- Rating: 7/10
- Year played: 2022
- Completion level: 100%
- Time played: 13 hours
I really love the aesthetic of this game, it's 100% my style and I was very excited to jump in and live out my dream of being a cranky old forest witch. And in that aspect, this game definitely succeeds. The premise is that you are a witch, and wake up one day in your forest hut with your brain foggy and memories missing. A talking goat shows up and informs you that you'd made a deal with him to retrieve twelve evil souls in exchange for saving a life. He points you in the direction of the first few souls, and off you go.
The game is split into three acts, each one tasking you with getting four of the souls you need. There are a number of areas, each with people and animals with problems that need solving, and after doing enough of them it'll eventually lead you to encountering the evil creature whose soul you need to bring back to the goat. You accomplish all of this by gathering ingredients and crafting them into things to be used in increasingly complex spells. Eventually, one of the spells will end up with you defeating the creature and locking their soul into an object.

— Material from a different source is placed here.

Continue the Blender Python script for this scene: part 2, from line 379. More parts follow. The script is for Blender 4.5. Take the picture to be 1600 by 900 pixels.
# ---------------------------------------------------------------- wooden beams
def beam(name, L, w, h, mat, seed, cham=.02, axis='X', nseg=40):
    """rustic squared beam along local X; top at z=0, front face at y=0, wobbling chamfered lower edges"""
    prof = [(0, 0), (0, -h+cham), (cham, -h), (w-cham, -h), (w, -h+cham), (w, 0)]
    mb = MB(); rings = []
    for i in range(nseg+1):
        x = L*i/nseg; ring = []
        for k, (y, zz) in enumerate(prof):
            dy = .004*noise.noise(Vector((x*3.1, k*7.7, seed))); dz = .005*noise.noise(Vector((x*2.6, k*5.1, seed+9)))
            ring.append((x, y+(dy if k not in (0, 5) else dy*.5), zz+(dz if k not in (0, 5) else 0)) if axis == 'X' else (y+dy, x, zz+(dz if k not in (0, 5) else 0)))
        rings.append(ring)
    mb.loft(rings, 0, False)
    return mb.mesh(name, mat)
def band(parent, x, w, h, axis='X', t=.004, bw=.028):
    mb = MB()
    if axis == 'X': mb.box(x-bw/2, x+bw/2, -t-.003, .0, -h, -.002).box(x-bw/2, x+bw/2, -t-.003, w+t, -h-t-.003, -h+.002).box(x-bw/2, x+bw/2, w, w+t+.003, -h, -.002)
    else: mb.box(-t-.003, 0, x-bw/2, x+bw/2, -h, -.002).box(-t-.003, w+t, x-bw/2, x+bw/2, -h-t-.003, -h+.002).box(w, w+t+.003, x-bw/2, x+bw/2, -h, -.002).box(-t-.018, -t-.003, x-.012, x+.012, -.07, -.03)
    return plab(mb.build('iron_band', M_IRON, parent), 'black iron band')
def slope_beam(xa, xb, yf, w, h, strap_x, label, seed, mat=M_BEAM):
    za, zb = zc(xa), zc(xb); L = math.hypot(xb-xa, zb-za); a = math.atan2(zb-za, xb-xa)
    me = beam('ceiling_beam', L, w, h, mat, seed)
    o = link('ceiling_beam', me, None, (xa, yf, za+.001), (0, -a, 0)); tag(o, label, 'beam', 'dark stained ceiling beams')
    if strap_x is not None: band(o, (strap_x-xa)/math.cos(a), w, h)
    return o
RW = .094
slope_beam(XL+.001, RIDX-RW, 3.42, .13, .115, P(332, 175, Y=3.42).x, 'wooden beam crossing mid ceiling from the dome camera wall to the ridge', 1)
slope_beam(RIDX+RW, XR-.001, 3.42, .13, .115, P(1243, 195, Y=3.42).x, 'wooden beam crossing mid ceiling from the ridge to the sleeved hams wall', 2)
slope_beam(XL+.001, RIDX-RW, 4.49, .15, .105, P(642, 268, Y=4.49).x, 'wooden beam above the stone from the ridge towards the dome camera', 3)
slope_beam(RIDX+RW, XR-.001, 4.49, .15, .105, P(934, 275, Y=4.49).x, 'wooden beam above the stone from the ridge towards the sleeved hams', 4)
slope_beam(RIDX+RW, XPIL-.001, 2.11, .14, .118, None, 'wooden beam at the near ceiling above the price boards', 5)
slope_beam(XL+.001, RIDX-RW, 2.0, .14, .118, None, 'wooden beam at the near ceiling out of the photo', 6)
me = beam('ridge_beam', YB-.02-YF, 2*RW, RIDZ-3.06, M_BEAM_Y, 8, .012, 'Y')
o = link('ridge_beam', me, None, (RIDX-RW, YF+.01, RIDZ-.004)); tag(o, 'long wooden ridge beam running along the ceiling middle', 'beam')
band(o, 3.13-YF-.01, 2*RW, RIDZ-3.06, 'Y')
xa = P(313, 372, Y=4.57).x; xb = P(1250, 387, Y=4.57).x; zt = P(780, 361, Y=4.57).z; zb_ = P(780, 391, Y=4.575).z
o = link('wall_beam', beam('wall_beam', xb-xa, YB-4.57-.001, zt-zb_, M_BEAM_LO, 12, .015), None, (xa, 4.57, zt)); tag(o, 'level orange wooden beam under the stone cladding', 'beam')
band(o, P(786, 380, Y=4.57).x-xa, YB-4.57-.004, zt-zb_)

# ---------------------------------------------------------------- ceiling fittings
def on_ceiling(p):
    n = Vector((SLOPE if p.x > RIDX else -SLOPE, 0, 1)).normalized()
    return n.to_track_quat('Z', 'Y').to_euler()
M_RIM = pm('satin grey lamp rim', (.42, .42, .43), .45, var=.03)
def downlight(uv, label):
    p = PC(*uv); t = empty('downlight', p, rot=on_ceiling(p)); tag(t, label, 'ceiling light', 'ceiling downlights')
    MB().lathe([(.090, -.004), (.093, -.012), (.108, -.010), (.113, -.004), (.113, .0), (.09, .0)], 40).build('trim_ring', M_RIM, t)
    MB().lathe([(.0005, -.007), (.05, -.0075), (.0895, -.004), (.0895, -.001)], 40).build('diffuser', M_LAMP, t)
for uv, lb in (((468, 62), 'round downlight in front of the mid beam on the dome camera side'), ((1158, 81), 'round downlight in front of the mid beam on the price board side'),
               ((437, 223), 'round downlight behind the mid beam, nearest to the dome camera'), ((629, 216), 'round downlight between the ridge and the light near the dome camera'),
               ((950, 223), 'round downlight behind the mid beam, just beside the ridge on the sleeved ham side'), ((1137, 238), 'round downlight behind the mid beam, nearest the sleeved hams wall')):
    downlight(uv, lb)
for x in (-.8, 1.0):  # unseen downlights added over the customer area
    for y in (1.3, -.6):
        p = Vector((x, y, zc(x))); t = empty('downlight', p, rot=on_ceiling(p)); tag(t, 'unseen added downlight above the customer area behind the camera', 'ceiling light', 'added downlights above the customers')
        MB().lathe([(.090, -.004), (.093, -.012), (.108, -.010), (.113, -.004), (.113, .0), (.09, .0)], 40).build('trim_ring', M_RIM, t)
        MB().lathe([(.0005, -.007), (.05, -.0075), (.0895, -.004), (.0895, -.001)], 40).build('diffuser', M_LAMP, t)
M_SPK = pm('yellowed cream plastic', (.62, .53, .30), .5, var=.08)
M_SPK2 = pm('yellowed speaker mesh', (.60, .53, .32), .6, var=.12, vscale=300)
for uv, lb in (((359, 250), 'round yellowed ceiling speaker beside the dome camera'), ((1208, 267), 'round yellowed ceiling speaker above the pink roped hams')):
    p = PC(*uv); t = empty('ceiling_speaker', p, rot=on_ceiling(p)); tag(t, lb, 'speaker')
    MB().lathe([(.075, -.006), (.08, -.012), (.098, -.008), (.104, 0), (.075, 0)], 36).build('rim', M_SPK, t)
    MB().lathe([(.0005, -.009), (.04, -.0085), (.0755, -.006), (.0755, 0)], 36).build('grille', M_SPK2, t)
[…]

The gameplay loop doesn't change much over the course of the story. Each of the three acts plays out almost exactly the same, just with different characters and new ingredients to gather. Many of the ingredients come from creatures that you need to craft some other item first to defeat, and this continues on for long chains of gathering ingredients to get other ingredients. For some of the more complex spells, it might go ten or more layers deep of items required to get other items. As a concept I don't really mind this "chain crafting" thing too much honestly. I enjoy grindy games, and for me there's some kind of zen to be found in going around methodically checking off boxes. However, that zen was often interrupted by dealing with a frustrating UI.
For a game based entirely around its crafting menu, this one really needed some major usability improvements. Probably my biggest complaint is that you can only craft one item at a time, even though you frequently need multiples. You need to keep spamming the button to craft more, but every craft action makes you wait several seconds for some audio to play, and even after the audio clip finishes, it freezes your UI for a few more seconds for no clear reason before you can interact with anything again. I don't know if this was a loading issue or what caused the delay. I did play it on the steam deck, but didn't have any other performance problems in other parts of the game.
My other big complaint is that interacting with the huge crafting menu with a controller is tedious and frequently buggy. In particular there was some weird bug in the inventory where moving up or down a row would also shift your cursor left 3 spaces (even when using the d-pad to be sure I wasn't accidentally giving a diagonal input). I had similar bugs in the crafting UI. It made navigation frustrating, so I often switched to touch or mouse controls for crafting. So, the UI experience was frustrating but I'm willing to chalk up to this game being not fully optimized for the steam deck (which I knew going in).
Despite the frustrations I still enjoyed the game overall. The characters are well designed and all have interesting and funny storylines (with the exception of a somewhat abrupt ending), plus the atmosphere and scenery design is excellent and really nails the look and feel they were going for. I wish there had been a bit more polish on the crafting mechanics, but it's an enjoyable and relaxing little title that will hit the spot if you're in the mood for some laid back collecting and crafting.